WHAT THE EXERCISE ASKS :: Read the lines below and count those that have the word "scene". Respond with the number only.

SOURCE EXCERPT ::
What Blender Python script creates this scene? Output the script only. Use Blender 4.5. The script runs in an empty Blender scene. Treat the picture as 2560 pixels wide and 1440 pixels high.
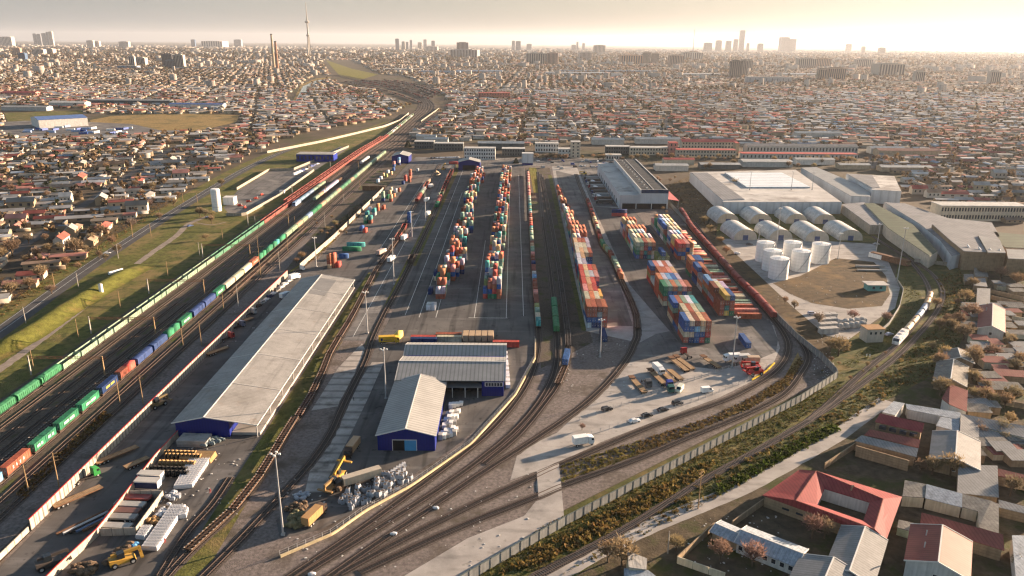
# Container terminal and rail yard at the edge of a low-rise city, golden hour, seen from the air
SUN_COL = (1.0, 0.74, 0.52)
SKY_STR, SKY_DUST = 0.05, 1.0
SKY_GAIN = 1.85
SKY_RAMP = [(.78, .84, .92), (.35, (.82, .85, .89)), (.62, (.86, .85, .83)), (.80, (.92, .87, .80)), (.92, (1.1, 1.02, .91)), (1.0, (1.4, 1.33, 1.18))]
EXPO = 2.25
HAZE, HAZE_G, HAZE_COL = 0.000024, 0.38, (0.70, 0.73, 0.79, 1)
import bpy, math, random
import numpy as np
from mathutils import Matrix, Vector

SC = bpy.context.scene
COL = SC.collection
R = math.radians
rnd = random.Random(7)

# ------------------------------------------------------------------ camera model (photo is 2560 x 1440)
F, YH, ROLL, CH = 1900.0, 106.0, R(0.45), 133.0
PIT = math.atan((720 - YH) / F)
CR, SR, CP, SP = math.cos(ROLL), math.sin(ROLL), math.cos(PIT), math.sin(PIT)

def G(x, y, z=0.0):
    """ground point (at height z) seen at photo pixel x, y"""
    u, v = (x - 1280) / F, (y - 720) / F
    u2, v2 = CR * u + SR * v, -SR * u + CR * v
    d = (u2, CP - v2 * SP, -SP - v2 * CP)
    t = (z - CH) / d[2]
    return (d[0] * t, d[1] * t)

def PR(X, Y, Z=0.0):
    """photo pixel of a world point (works on arrays)"""
    dz = Z - CH
    zz = Y * CP - dz * SP
    v2 = -(Y * SP + dz * CP) / zz
    u2 = X / zz
    return 1280 + F * (CR * u2 - SR * v2), 720 + F * (SR * u2 + CR * v2)

def GP(pts, z=0.0):
    return [G(x, y, z) for x, y in pts]

# ------------------------------------------------------------------ materials
MATS = {}
def mat(name, col, rough=0.8, var=0.25, scale=0.6, metal=0.0, objcol=False, attr=False, stripe=None, patch=None, spec=0.12, bump=0.0, stretch=None, trans=0.0, coords='Object', streak=0.0):
    if name in MATS: return MATS[name]
    m = bpy.data.materials.new(name); m.use_nodes = True
    nt = m.node_tree; N = nt.nodes; L = nt.links
    b = N['Principled BSDF']
    b.inputs['Roughness'].default_value = rough
    b.inputs['Metallic'].default_value = metal
    b.inputs['Specular IOR Level'].default_value = spec
    if objcol:
        src = N.new('ShaderNodeObjectInfo').outputs['Color']
    elif attr:
        a = N.new('ShaderNodeAttribute'); a.attribute_name = 'Col'; src = a.outputs['Color']
    else:
        c = N.new('ShaderNodeRGB'); c.outputs[0].default_value = (*col, 1); src = c.outputs[0]
    tc = N.new('ShaderNodeTexCoord')
    geo = N.new('ShaderNodeNewGeometry')
    vec = tc.outputs['Object'] if coords == 'Object' else geo.outputs['Position']
    def mul(a, fac_socket, lo, hi):
        mr = N.new('ShaderNodeMapRange'); mr.inputs['To Min'].default_value = lo; mr.inputs['To Max'].default_value = hi
        mr.inputs['From Min'].default_value = 0.3; mr.inputs['From Max'].default_value = 0.7
        L.new(fac_socket, mr.inputs['Value'])
        mm = N.new('ShaderNodeMix'); mm.data_type = 'RGBA'; mm.blend_type = 'MULTIPLY'; mm.inputs['Factor'].default_value = 1
        L.new(a, mm.inputs['A']); L.new(mr.outputs[0], mm.inputs['B'])
        return mm.outputs['Result']
    def noise(sc, det=4, rgh=0.6):
        n = N.new('ShaderNodeTexNoise'); n.inputs['Scale'].default_value = sc; n.inputs['Detail'].default_value = det
        n.inputs['Roughness'].default_value = rgh
        L.new(vec, n.inputs['Vector']); return n.outputs['Fac']
    if var > 0:
        src = mul(src, noise(scale), 1 - var, 1 + var)
    if streak > 0:
        mp = N.new('ShaderNodeMapping'); mp.inputs['Scale'].default_value = (1.1, 1.1, 0.08)
        L.new(vec, mp.inputs['Vector'])
        n = N.new('ShaderNodeTexNoise'); n.inputs['Scale'].default_value = 1.4; n.inputs['Detail'].default_value = 5
        L.new(mp.outputs[0], n.inputs['Vector'])
        src = mul(src, n.outputs['Fac'], 1 - streak, 1 + streak * 0.5)
    if patch:
        for (pc, psc, lo, hi) in patch:
            mr = N.new('ShaderNodeMapRange'); mr.inputs['From Min'].default_value = lo; mr.inputs['From Max'].default_value = hi
            L.new(noise(psc, 5, 0.65), mr.inputs['Value'])
            mm = N.new('ShaderNodeMix'); mm.data_type = 'RGBA'
            L.new(mr.outputs[0], mm.inputs['Factor']); L.new(src, mm.inputs['A']); mm.inputs['B'].default_value = (*pc, 1)
            src = mm.outputs['Result']
    if stretch:  # drawn-out marks: tyre tracks and drag stains along one direction
        for (sc3, sc_, lo, hi, amt) in stretch:
            mp = N.new('ShaderNodeMapping'); mp.inputs['Scale'].default_value = sc3; L.new(vec, mp.inputs['Vector'])
            n = N.new('ShaderNodeTexNoise'); n.inputs['Scale'].default_value = sc_; n.inputs['Detail'].default_value = 4; L.new(mp.outputs[0], n.inputs['Vector'])
            mr = N.new('ShaderNodeMapRange'); mr.inputs['From Min'].default_value = lo; mr.inputs['From Max'].default_value = hi; mr.inputs['To Min'].default_value = 1.0; mr.inputs['To Max'].default_value = amt
            L.new(n.outputs['Fac'], mr.inputs['Value'])
            mm = N.new('ShaderNodeMix'); mm.data_type = 'RGBA'; mm.blend_type = 'MULTIPLY'; mm.inputs['Factor'].default_value = 1
            L.new(src, mm.inputs['A']); L.new(mr.outputs[0], mm.inputs['B']); src = mm.outputs['Result']
    if stripe:   # (axis, period m, depth): standing seams / corrugation / plank joints
        ax, per, dep = stripe
        sx = N.new('ShaderNodeSeparateXYZ'); L.new(vec, sx.inputs[0])
        ma = N.new('ShaderNodeMath'); ma.operation = 'MULTIPLY'; ma.inputs[1].default_value = 1.0 / per
        L.new(sx.outputs['XYZ'.index(ax)], ma.inputs[0])
        fr = N.new('ShaderNodeMath'); fr.operation = 'FRACT'; L.new(ma.outputs[0], fr.inputs[0])
        pp = N.new('ShaderNodeMath'); pp.operation = 'PINGPONG'; pp.inputs[1].default_value = 0.5; L.new(fr.outputs[0], pp.inputs[0])
        mr = N.new('ShaderNodeMapRange'); mr.inputs['From Min'].default_value = 0.0; mr.inputs['From Max'].default_value = 0.22
        mr.inputs['To Min'].default_value = 1 - dep; mr.inputs['To Max'].default_value = 1.0
        L.new(pp.outputs[0], mr.inputs['Value'])
        mm = N.new('ShaderNodeMix'); mm.data_type = 'RGBA'; mm.blend_type = 'MULTIPLY'; mm.inputs['Factor'].default_value = 1
        L.new(src, mm.inputs['A']); L.new(mr.outputs[0], mm.inputs['B']); src = mm.outputs['Result']
    if bump > 0:
        bp = N.new('ShaderNodeBump'); bp.inputs['Strength'].default_value = bump; bp.inputs['Distance'].default_value = 0.3
        L.new(noise(scale * 4, 6), bp.inputs['Height']); L.new(bp.outputs[0], b.inputs['Normal'])
    L.new(src, b.inputs['Base Color'])
    if trans > 0:   # thin leaves and stalks let light through
        tb = N.new('ShaderNodeBsdfTranslucent'); L.new(src, tb.inputs['Color']); ms = N.new('ShaderNodeMixShader'); ms.inputs['Fac'].default_value = trans
        L.new(b.outputs[0], ms.inputs[1]); L.new(tb.outputs[0], ms.inputs[2]); L.new(ms.outputs[0], N['Material Output'].inputs['Surface'])
    MATS[name] = m
    return m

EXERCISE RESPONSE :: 2